Los relatos locales contienen nombres, referentes y datos reales, algunos más obvios que otros, en una historia del fútbol argentino y uruguayo difuminada por medio de las ficciones. Desde un bar con vista al mar, los personajes de Pablo Ramos toman vermú sin emitir una sola palabra. El padre sorprende anunciando una anécdota sobre Ángel Clemente Rojas, alias Rojitas -delantero glorioso de los 60-. Si bien la historia es magistral, lo que le sucede a su hijo durante la trama retrata un universo de relaciones humanas, de búsquedas y posibles aceptaciones, que retienen al lector y lo vuelven parte de ese micromundo.
Sobre el tiempo
Los acercamientos al fútbol se han vinculado históricamente al bar, los veteranos en decadencia, los jóvenes marginales. La última antología deportiva uruguaya, Obdulio era brasilero -de Ángel Cal Bustillo, Andrés Gómez, Fede Hartman y Héctor Mateo-, está integrada por diversos enfoques y narradores: un suplente interviene cuando en los descuentos decide atajar una pelota; un personaje se encuentra con Borges, quien le recomienda no escribir de fútbol; los cuatro autores entrevistan a un veterano del Higuerita Fóbal Club.

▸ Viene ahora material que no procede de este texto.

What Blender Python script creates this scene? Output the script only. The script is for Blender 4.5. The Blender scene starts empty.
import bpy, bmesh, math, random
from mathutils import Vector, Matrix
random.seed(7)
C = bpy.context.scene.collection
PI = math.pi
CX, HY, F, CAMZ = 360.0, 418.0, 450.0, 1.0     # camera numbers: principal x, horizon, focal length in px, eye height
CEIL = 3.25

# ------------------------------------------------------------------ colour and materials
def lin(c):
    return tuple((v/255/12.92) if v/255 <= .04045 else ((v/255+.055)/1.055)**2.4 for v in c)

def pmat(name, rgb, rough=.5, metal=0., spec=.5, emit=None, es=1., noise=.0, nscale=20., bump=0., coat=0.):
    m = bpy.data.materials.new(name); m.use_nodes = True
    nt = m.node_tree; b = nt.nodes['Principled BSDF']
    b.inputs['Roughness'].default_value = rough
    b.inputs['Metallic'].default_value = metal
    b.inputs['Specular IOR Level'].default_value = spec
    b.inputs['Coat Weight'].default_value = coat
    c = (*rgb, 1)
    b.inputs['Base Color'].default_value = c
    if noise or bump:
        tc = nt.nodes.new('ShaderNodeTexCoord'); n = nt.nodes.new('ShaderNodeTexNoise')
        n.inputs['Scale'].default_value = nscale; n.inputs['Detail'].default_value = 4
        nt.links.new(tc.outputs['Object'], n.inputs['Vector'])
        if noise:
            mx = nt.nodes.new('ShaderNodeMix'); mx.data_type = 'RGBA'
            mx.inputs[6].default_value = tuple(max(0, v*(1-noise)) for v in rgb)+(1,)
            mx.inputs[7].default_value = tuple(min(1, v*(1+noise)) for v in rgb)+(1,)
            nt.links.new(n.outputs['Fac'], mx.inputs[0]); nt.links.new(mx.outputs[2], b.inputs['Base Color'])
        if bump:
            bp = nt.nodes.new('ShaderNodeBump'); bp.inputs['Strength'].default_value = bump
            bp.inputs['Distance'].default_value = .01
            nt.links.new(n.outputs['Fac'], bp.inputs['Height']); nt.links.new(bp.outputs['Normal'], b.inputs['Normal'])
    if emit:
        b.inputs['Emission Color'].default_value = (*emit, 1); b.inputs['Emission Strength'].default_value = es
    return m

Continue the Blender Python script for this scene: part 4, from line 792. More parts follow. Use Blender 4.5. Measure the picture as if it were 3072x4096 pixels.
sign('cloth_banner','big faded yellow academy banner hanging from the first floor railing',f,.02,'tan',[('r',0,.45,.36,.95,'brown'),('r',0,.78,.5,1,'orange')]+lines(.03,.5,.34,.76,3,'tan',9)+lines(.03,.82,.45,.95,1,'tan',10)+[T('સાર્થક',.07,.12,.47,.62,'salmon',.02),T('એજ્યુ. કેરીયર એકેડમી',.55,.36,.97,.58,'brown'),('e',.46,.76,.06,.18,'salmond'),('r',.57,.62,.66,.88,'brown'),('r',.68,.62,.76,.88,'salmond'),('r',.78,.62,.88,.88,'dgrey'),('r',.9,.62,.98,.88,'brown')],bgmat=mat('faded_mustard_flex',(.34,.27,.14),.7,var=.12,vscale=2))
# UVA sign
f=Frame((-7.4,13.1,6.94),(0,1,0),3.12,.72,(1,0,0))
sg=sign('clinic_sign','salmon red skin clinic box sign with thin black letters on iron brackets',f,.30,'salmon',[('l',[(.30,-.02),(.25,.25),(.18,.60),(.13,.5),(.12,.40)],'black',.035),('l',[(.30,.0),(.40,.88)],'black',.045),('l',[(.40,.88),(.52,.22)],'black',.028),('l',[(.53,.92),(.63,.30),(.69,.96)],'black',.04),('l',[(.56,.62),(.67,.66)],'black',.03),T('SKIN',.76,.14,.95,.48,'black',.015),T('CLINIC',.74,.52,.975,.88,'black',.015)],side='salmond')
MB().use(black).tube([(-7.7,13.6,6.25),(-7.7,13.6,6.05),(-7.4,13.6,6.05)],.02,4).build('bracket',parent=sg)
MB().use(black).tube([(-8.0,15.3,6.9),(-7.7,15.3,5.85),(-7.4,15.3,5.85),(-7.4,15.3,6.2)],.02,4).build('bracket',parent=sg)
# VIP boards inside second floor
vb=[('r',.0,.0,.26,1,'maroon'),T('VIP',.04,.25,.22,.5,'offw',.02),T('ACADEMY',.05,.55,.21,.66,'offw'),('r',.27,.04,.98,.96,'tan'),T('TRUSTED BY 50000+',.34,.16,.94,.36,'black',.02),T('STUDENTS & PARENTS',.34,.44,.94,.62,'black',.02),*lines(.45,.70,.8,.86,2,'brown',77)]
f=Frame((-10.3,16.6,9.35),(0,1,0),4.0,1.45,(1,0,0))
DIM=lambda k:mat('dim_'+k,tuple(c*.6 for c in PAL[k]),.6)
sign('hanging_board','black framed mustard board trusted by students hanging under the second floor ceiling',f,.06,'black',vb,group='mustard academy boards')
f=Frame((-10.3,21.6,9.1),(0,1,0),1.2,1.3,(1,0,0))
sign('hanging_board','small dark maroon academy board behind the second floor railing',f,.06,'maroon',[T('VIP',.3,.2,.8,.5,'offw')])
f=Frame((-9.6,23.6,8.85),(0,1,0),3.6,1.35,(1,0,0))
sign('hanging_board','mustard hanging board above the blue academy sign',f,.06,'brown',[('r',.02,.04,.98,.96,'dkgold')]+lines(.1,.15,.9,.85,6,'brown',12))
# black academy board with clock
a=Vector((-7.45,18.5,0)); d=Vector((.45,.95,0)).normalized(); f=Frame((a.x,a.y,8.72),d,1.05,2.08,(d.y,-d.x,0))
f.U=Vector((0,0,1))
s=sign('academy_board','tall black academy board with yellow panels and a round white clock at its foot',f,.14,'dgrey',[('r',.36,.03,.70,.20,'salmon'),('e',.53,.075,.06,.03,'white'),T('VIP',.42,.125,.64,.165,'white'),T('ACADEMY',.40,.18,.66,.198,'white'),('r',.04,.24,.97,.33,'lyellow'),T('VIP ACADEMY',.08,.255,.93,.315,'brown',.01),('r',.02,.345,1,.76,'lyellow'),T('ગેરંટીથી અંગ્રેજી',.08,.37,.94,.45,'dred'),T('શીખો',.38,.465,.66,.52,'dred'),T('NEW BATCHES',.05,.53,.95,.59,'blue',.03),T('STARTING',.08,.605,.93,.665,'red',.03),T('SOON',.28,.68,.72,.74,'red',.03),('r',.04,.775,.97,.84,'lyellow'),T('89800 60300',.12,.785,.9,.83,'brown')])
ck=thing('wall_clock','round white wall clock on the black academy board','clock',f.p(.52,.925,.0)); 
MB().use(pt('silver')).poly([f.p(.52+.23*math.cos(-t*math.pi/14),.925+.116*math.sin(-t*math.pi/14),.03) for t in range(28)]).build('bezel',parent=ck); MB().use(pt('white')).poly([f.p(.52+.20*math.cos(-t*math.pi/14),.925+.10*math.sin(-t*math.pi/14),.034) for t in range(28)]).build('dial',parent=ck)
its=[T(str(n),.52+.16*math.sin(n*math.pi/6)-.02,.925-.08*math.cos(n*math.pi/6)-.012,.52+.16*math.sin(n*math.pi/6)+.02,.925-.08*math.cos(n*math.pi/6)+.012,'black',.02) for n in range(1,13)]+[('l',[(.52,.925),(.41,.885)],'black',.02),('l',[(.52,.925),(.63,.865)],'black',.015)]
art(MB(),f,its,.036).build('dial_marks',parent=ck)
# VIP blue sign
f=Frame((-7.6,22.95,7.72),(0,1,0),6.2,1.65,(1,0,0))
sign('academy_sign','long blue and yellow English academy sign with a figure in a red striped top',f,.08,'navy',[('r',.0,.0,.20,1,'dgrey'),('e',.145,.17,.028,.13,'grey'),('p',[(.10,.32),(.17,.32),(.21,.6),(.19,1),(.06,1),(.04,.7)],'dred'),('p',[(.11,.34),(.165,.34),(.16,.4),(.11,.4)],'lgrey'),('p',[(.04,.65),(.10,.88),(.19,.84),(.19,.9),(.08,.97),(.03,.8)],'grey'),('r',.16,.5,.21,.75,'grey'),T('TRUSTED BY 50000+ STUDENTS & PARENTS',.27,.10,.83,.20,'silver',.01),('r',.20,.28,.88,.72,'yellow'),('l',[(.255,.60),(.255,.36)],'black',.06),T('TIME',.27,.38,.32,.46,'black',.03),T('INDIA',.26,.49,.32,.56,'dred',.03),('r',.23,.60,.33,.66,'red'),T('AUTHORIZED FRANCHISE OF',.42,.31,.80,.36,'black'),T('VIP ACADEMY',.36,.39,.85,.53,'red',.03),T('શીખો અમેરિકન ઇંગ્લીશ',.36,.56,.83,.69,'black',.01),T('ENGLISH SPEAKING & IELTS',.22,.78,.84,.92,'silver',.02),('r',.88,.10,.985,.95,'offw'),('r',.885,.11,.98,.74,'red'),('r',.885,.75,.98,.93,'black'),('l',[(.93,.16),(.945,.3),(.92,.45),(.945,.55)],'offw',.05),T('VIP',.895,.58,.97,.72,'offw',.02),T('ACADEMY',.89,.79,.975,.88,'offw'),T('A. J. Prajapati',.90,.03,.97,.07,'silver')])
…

Por otra parte, en el poemario editado por La Propia Cartonera sobre el último Mundial conviven escenas de Sudáfrica, partidos históricos, recuerdos futboleros de la infancia, leyendas e invenciones. La sección de Uruguay (anticipada por España y Argentina) está integrada por Gonzalo Ledesma, Diego Recoba y Elder Silva. En ella se suceden el humor, la cumbia, los jugadores, Eduardo Darnauchans, la muerte de Lev Yashin. “Los que nacieron en Nuevo París y juegan a lo Beto Núñez / se quedaron afeitados y sin visita / y cuando están solos alguien les chista / para decirles que no se olviden de acomodarse el moño”, dice Ledesma; “gracias a Juanramón hoy conocemos la belleza / del mismo modo que gracias / a la marcha peronista / existe el dale campeón”, esboza Recoba; y “Cosas que emocionan / como deseos sin cumplir, / como una utopía, / acaso / si existiera”, sentencia Silva.
El tono genérico de la sección recuerda al Negro Fontanarrosa, más que nada a sus cuentos “El viejo con árbol”, en el que un veterano compara sucesos del partido con las distintas artes, y “19 de diciembre de 1971”, fecha en que Rosario Central juega la semifinal y unos muchachos deciden secuestrar al viejo Casale por pura cábala: nunca ha visto perder a Central.
La verdad deportiva es condicional, o tal vez una gambeta. Cuando los hombres transitan el pasado y el presente, los éxitos y las derrotas, los sueños, la memoria, la literatura y el fútbol, no dejan de referirse a una misma obsesión, su propia vida. Como dijera un personaje de Villoro, el fútbol se acaba pronto. Tal vez por eso, todo el resto.